What drives you personally?
I really get a lot of satisfaction out of two things. First and foremost, my family. They mean a lot to me. That's how I make meaning out of life. And then second, I like to see teams come together and win. And so I take a great deal of satisfaction out of that.

I noticed in a bio you mentioned some interest in both the Internet and education. Is there some place where those come together?
You know, for the last twenty years, people have thought technology would solve our problems in schools. And I have to tell you, it won't. I mean, I've been in really rich schools with lots of computers and no learning happens, and in very poor schools where they've got no computers and lots of learning happens. So what I think is true is that education happens when the parents, the teachers, the kids, and the administrators--those four--come together, and as a community own that process.
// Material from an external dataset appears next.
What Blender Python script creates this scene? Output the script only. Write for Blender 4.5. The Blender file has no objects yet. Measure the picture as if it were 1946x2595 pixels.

So what's the role of the Net?
The right role for the Net is to build that community, to extend the length of the school day to let the kids take home the project that they're working on, and involve the parents in it. I mean the sad truth about education in America is that if you're an urban family in our nation, the odds are 50-50 you're in a single family home. So you go home and your mother, who is typically the caregiver, doesn't have time to help you with the homework assignments because she may be holding down two jobs. And we lose a large part of our population when they don't learn basic math, basic symbolic skills. That's the ticket to a knowledge-based job in our economy. So we've backed two different companies--the Lightspan Company for K-12 and Academic Systems for colleges--to try to help use the technology to build community and get ahead on this very important agenda which is education. I think you can do good and make money at the same time.